+++ Dataset excerpt

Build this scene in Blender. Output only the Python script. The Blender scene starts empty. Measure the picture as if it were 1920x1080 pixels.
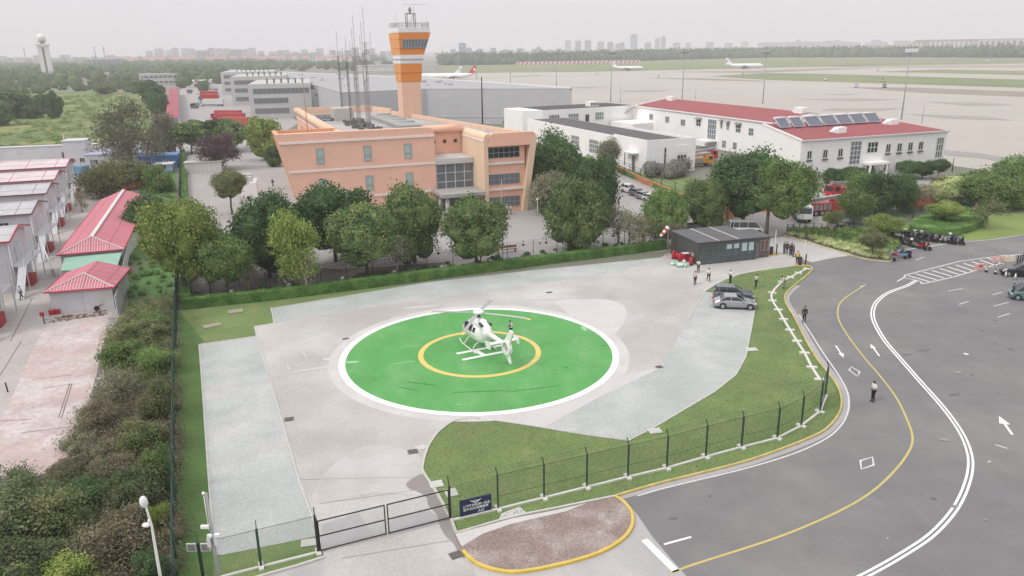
import bpy, bmesh, math, random
from mathutils import Vector, Matrix
random.seed(7)
R = math.radians
SC = bpy.context.scene
COL = SC.collection
# ------------------------------------------------------------------ camera
CAMH = 28.0; FPX = 1430.0; PITCH = R(17.36); ROLL = R(-0.85)
cp, sp = math.cos(PITCH), math.sin(PITCH)
cam = bpy.data.cameras.new("camera"); camo = bpy.data.objects.new("camera", cam); COL.objects.link(camo)
cam.sensor_width = 36.0; cam.lens = 36.0 * FPX / 1920.0; cam.clip_start = 0.3; cam.clip_end = 40000
_r = Vector((1, 0, 0)); _u = Vector((0, sp, cp)); _f = Vector((0, cp, -sp))
cr, sr = math.cos(ROLL), math.sin(ROLL)
_X = _r * cr + _u * sr; _Y = -_r * sr + _u * cr
camo.matrix_world = Matrix(((_X.x, _Y.x, -_f.x, 0), (_X.y, _Y.y, -_f.y, 0), (_X.z, _Y.z, -_f.z, CAMH), (0, 0, 0, 1)))
SC.camera = camo
# ------------------------------------------------------------------ world, sun, exposure
SUN_EL, SUN_AZ = R(48), R(238)          # compass-like: direction the light comes from, measured from +Y clockwise
W = bpy.data.worlds.new("World"); SC.world = W; W.use_nodes = True
nt = W.node_tree; nt.nodes.clear()
out = nt.nodes.new('ShaderNodeOutputWorld'); bg = nt.nodes.new('ShaderNodeBackground')
sky = nt.nodes.new('ShaderNodeTexSky'); sky.sky_type = 'NISHITA'; sky.sun_disc = False
sky.sun_elevation = SUN_EL; sky.sun_rotation = SUN_AZ; sky.dust_density = 3.0; sky.air_density = 1.0
tc = nt.nodes.new('ShaderNodeTexCoord'); sx = nt.nodes.new('ShaderNodeSeparateXYZ')
cr_ = nt.nodes.new('ShaderNodeValToRGB')
cr_.color_ramp.elements[0].position = 0.0; cr_.color_ramp.elements[0].color = (7.75, 7.55, 7.8, 1)
cr_.color_ramp.elements[1].position = 1.0; cr_.color_ramp.elements[1].color = (14.2, 14.1, 14.2, 1)
e = cr_.color_ramp.elements.new(0.25); e.color = (7.85, 7.7, 8.0, 1)
noi = nt.nodes.new('ShaderNodeTexNoise'); noi.inputs['Scale'].default_value = 3.0; noi.inputs['Detail'].default_value = 4
mpn = nt.nodes.new('ShaderNodeMapping'); mpn.inputs['Scale'].default_value = (1, 1, 5)
nm = nt.nodes.new('ShaderNodeMapRange'); nm.inputs['To Min'].default_value = 0.94; nm.inputs['To Max'].default_value = 1.06
vm = nt.nodes.new('ShaderNodeVectorMath'); vm.operation = 'SCALE'
mx = nt.nodes.new('ShaderNodeMix'); mx.data_type = 'RGBA'; mx.inputs[0].default_value = 0.86   # overcast layer over the clear sky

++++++

Written exercise: Give back every line exactly as it stands, pictures excluded.

The answer:
Build this scene in Blender. Output only the Python script. The Blender scene starts empty. Measure the picture as if it were 1920x1080 pixels.
import bpy, bmesh, math, random
from mathutils import Vector, Matrix
random.seed(7)
R = math.radians
SC = bpy.context.scene
COL = SC.collection
# ------------------------------------------------------------------ camera
CAMH = 28.0; FPX = 1430.0; PITCH = R(17.36); ROLL = R(-0.85)
cp, sp = math.cos(PITCH), math.sin(PITCH)
cam = bpy.data.cameras.new("camera"); camo = bpy.data.objects.new("camera", cam); COL.objects.link(camo)
cam.sensor_width = 36.0; cam.lens = 36.0 * FPX / 1920.0; cam.clip_start = 0.3; cam.clip_end = 40000
_r = Vector((1, 0, 0)); _u = Vector((0, sp, cp)); _f = Vector((0, cp, -sp))
cr, sr = math.cos(ROLL), math.sin(ROLL)
_X = _r * cr + _u * sr; _Y = -_r * sr + _u * cr
camo.matrix_world = Matrix(((_X.x, _Y.x, -_f.x, 0), (_X.y, _Y.y, -_f.y, 0), (_X.z, _Y.z, -_f.z, CAMH), (0, 0, 0, 1)))
SC.camera = camo
# ------------------------------------------------------------------ world, sun, exposure
SUN_EL, SUN_AZ = R(48), R(238)          # compass-like: direction the light comes from, measured from +Y clockwise
W = bpy.data.worlds.new("World"); SC.world = W; W.use_nodes = True
nt = W.node_tree; nt.nodes.clear()
out = nt.nodes.new('ShaderNodeOutputWorld'); bg = nt.nodes.new('ShaderNodeBackground')
sky = nt.nodes.new('ShaderNodeTexSky'); sky.sky_type = 'NISHITA'; sky.sun_disc = False
sky.sun_elevation = SUN_EL; sky.sun_rotation = SUN_AZ; sky.dust_density = 3.0; sky.air_density = 1.0
tc = nt.nodes.new('ShaderNodeTexCoord'); sx = nt.nodes.new('ShaderNodeSeparateXYZ')
cr_ = nt.nodes.new('ShaderNodeValToRGB')
cr_.color_ramp.elements[0].position = 0.0; cr_.color_ramp.elements[0].color = (7.75, 7.55, 7.8, 1)
cr_.color_ramp.elements[1].position = 1.0; cr_.color_ramp.elements[1].color = (14.2, 14.1, 14.2, 1)
e = cr_.color_ramp.elements.new(0.25); e.color = (7.85, 7.7, 8.0, 1)
noi = nt.nodes.new('ShaderNodeTexNoise'); noi.inputs['Scale'].default_value = 3.0; noi.inputs['Detail'].default_value = 4
mpn = nt.nodes.new('ShaderNodeMapping'); mpn.inputs['Scale'].default_value = (1, 1, 5)
nm = nt.nodes.new('ShaderNodeMapRange'); nm.inputs['To Min'].default_value = 0.94; nm.inputs['To Max'].default_value = 1.06
vm = nt.nodes.new('ShaderNodeVectorMath'); vm.operation = 'SCALE'
mx = nt.nodes.new('ShaderNodeMix'); mx.data_type = 'RGBA'; mx.inputs[0].default_value = 0.86   # overcast layer over the clear sky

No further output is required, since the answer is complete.